WARNINGThe 10-year gift lookback. Money you transferred to family members within 10 years before death is pulled back into the taxable estate. That tuition you wired to your kid's account in 2020? On the table.
WARNINGCrypto on Korean exchanges. Upbit, Bithumb, and Coinone treat crypto holdings as inheritable assets and freeze them on notification of death. The Financial Services Commission (FSC) confirmed in 2024 that virtual assets fall within inheritance tax scope. Heirs need the same paperwork as for cash accounts.
8. Practical guide: what to set up before anything happens
9. Final thought
Here's the thing nobody warns you about when you sign a Korean apartment lease or open that shiny new KB Kookmin account: Korean inheritance rules don't politely wait for you to move back home before they apply. If the assets sit in Korea, Korea has opinions about them.

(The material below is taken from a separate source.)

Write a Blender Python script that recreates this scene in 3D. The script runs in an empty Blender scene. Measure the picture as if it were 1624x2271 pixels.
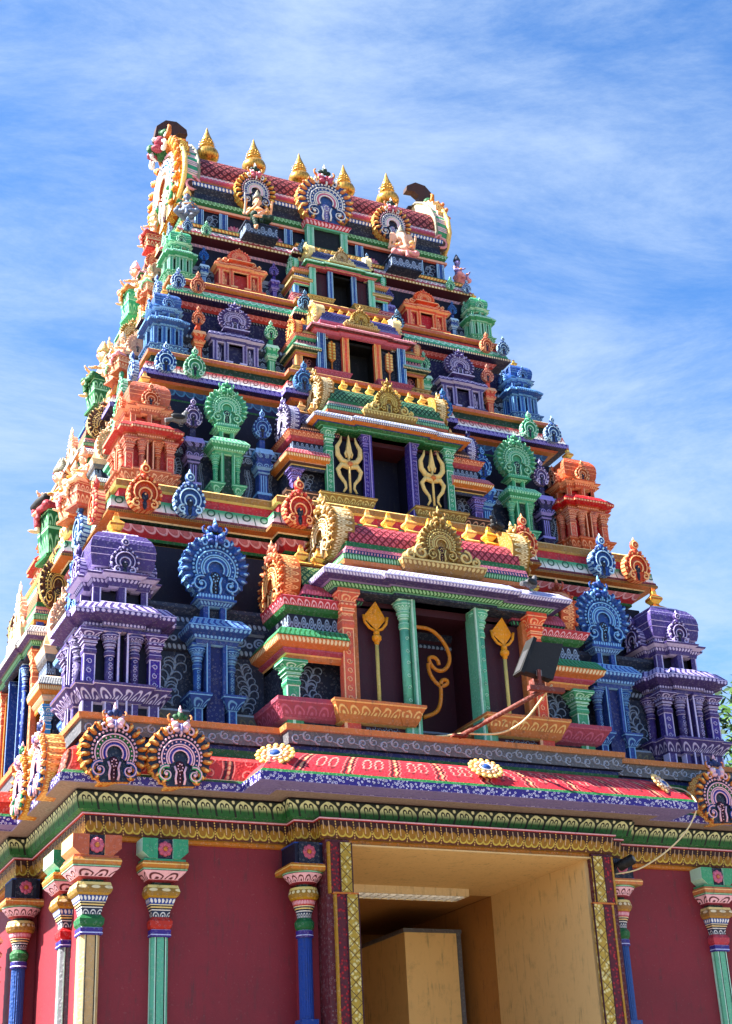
import bpy, math, random
from math import sin, cos, pi, radians, sqrt, atan2
from mathutils import Matrix, Vector
random.seed(7)
SC = bpy.context.scene
COL = SC.collection
# ------------------------------------------------------------------ camera
cam_d = bpy.data.cameras.new("camera")
cam = bpy.data.objects.new("camera", cam_d); COL.objects.link(cam)
yaw, pit, rol = radians(25.6848), radians(25.1215), radians(-2.8683)
ca, sa, cb, sb, cc, sc_ = cos(yaw), sin(yaw), cos(pit), sin(pit), cos(rol), sin(rol)
F = Vector((sa*cb, ca*cb, sb)); R0 = Vector((ca, -sa, 0)); U0 = R0.cross(F)
R = cc*R0 + sc_*U0; U = -sc_*R0 + cc*U0
CAM = Vector((-6.8519, -12.2154, 2.3590))
m = Matrix(((R.x, U.x, -F.x, CAM.x), (R.y, U.y, -F.y, CAM.y), (R.z, U.z, -F.z, CAM.z), (0, 0, 0, 1)))
cam.matrix_world = m
cam_d.sensor_fit = 'HORIZONTAL'; cam_d.sensor_width = 36; cam_d.lens = 36*3242.7/1624
cam_d.clip_start = 0.1; cam_d.clip_end = 3000
SC.camera = cam
# ------------------------------------------------------------------ light
SUN = Vector((-0.68, 0.11, 0.72)).normalized()
w = bpy.data.worlds.new("World"); SC.world = w; w.use_nodes = True
nt = w.node_tree; nd = nt.nodes; lk = nt.links
bg = nd["Background"]; bg.inputs[1].default_value = 0.05
sky = nd.new("ShaderNodeTexSky"); sky.sky_type = 'NISHITA'; sky.sun_disc = False
sky.sun_elevation = math.asin(SUN.z); sky.sun_rotation = atan2(SUN.x, SUN.y)
sky.air_density = 1.25; sky.dust_density = 0.4; sky.ozone_density = 2.2
tc = nd.new("ShaderNodeTexCoord")
mp = nd.new("ShaderNodeMapping"); mp.inputs['Scale'].default_value = (1.3, 2.6, 5.2); mp.inputs['Rotation'].default_value = (0.3, 0.35, 0.6)
lk.new(tc.outputs['Generated'], mp.inputs[0])
n1 = nd.new("ShaderNodeTexNoise"); n1.inputs['Scale'].default_value = 2.0; n1.inputs['Detail'].default_value = 12; n1.inputs['Roughness'].default_value = .72; n1.inputs['Distortion'].default_value = .35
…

The good news for foreigners is that, in most cases, your home country's inheritance law decides who gets what — that's the Act on Private International Law doing its job. The catch? The Korean tax office still wants its slice, and Korean banks, registries, and brokerages will absolutely freeze your accounts until your heirs hand over apostilled paperwork, sworn translations, and proof that they are who they say they are. From experience, that process eats six months minimum. Twelve if anyone's name is spelled three different ways across documents.
Heads-up most expats miss: with the Goo Hara Act in force since January 2026, an estranged parent who ignored you for thirty years can no longer waltz in and grab half your savings. That's a quiet win.
One practical move — write a will. A proper one. Korea recognizes notarized wills, and a two-hour appointment now saves your family two years of court translation fees later.
Your apartment isn't going to inherit itself. Sort it out before the kimchi gets cold.